Sustaining the unique

By | Science & Technology
Indonesian coral reefs

The world renowned “Coral Triangle” is host to the Indonesian archipelago. A marine biodiversity jewel, it also enjoys the company of some Malaysian parts, Papua New Guinea and the Philippines.

At 5, 000 km long and 2, 000 km wide and hosting 17, 000 islands, Indonesia boasts over 85 km2 of some of the most diverse coral reef systems. This area totals one-eighth of the world’s coral reef. Due to the sensitivity and vulnerability of coral reefs to environmental pressures and changes in Indonesia, the Indonesian government was moved to launch Coral Reef Rehabilitation and Management Program (COREMAP) in 1998.

The program aims to establish viable, operational, and institutionalized coral reef management systems in priority coral reef sites in Indonesia. To do so COREMAP has initiated three different phases: phase 1 aimed to establish a sustainable framework for a national coral reef management system in Indonesia; phase 2 targeted the establishment of ecosystem protective zones and the sustainable utilisation of the coastal ecosystem; while phase 3 attempts to provide communities with the capacity and incentives to co-manage their coral reefs in a sustainable fashion.

Predominantly in the form of fringing reefs, coral reef ecosystems may be found widely distributed in the archipelago; other forms include limited barrier reefs and atolls. Coral reef ecosystems function as living environments offering physical protection for the life that exists within. In addition they act as a source of abundant resources and enjoyable natural aesthetic beauty. A large number of organisms therefore utilise the coral reefs as a habitat, many of which are of economic importance. A complex and unique ecosystem is created by the interdependencies of these organisms with the environment and other life forms.

Coral reef scientists note that the centre of coral diversity can be discovered in Indonesia with 75 genera and 450 species of scleractinian corals documented in the Indonesian and surrounding waters. Overfishing and non-advantageous fishing practices, however, stand in the way of approximately two-thirds of the coral reefs in Indonesia. Coremap assists families greatly reliant on small-scale reef fishing as a source of livelihood.
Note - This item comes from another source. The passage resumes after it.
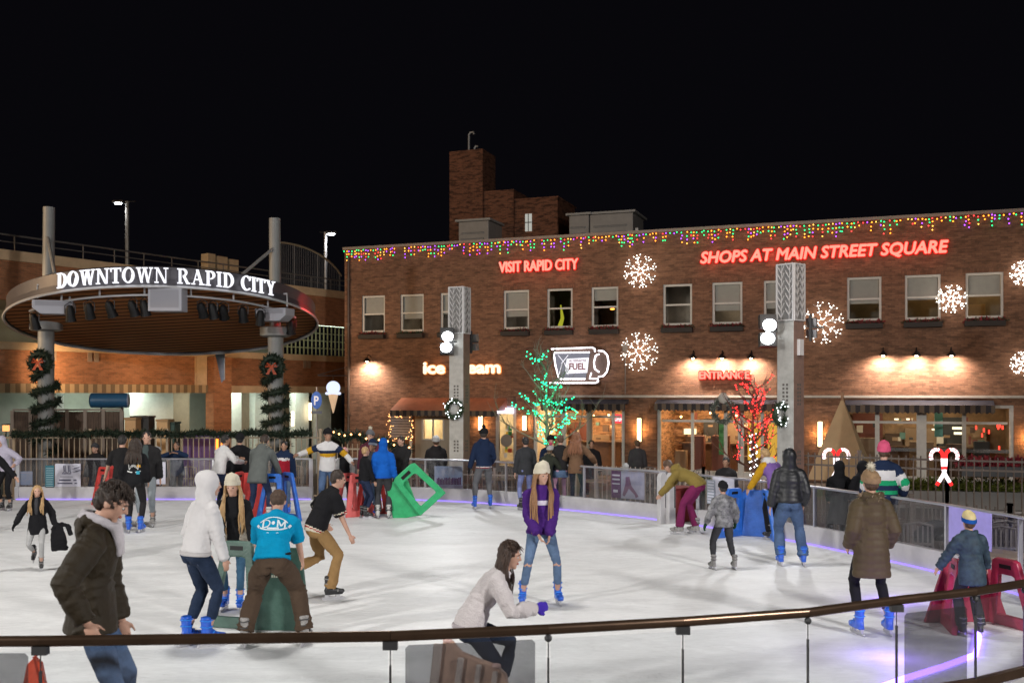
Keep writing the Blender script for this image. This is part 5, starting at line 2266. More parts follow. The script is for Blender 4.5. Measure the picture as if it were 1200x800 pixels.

Coremap’s coral reef rehabilitation process is achieved by the establishment of fishing and protection zones, monitoring of coral reefs by authorised fishermen and publicising of coral reef concerns in the community.

Supported by the World Bank, Global Environment Facility (GEF), Asian Development Bank (ADB), Australian Development Aid (AusAid) and other donor agencies and countries, Coremap has altered the local economy. Sudirman, an Ecotourism owner, expands: “Before Coremap started, the people in my village mostly relied on fishing for income. Now I also see handicraft, souvenirs and culinary businesses opening up.” Coastal communities have discovered innovative ways to earn income using disposable resources in the area. Furthermore, revolving funds and training for business operations offered by the project enable individuals to diversify their livelihoods, improving local income by an average of 20%.

With the increased awareness of the significant value of coral reefs as a new source of income, community members assert a greater sense of determination to improve and protect the reefs. “My friends and I realize that we can now earn more income because the coral reefs have returned. So we put aside at least 10% of our profits to fund activities to protect the reefs,” expressed Sudirman.

Phase three of the project commenced in February 2014 and has focused on scaling up support for the alternative forms of income. This comprises the construction of infrastructure and an increase in the sales of product and services through the expansion of market access for community members. The final phase deals with local government, village programs and business innovation in order to engrave coral reef protection into development planning and improve the welfare of coastal communities.

How may the revival of coral reefs enhance the welfare of coastal communities in Indonesia as well as globally?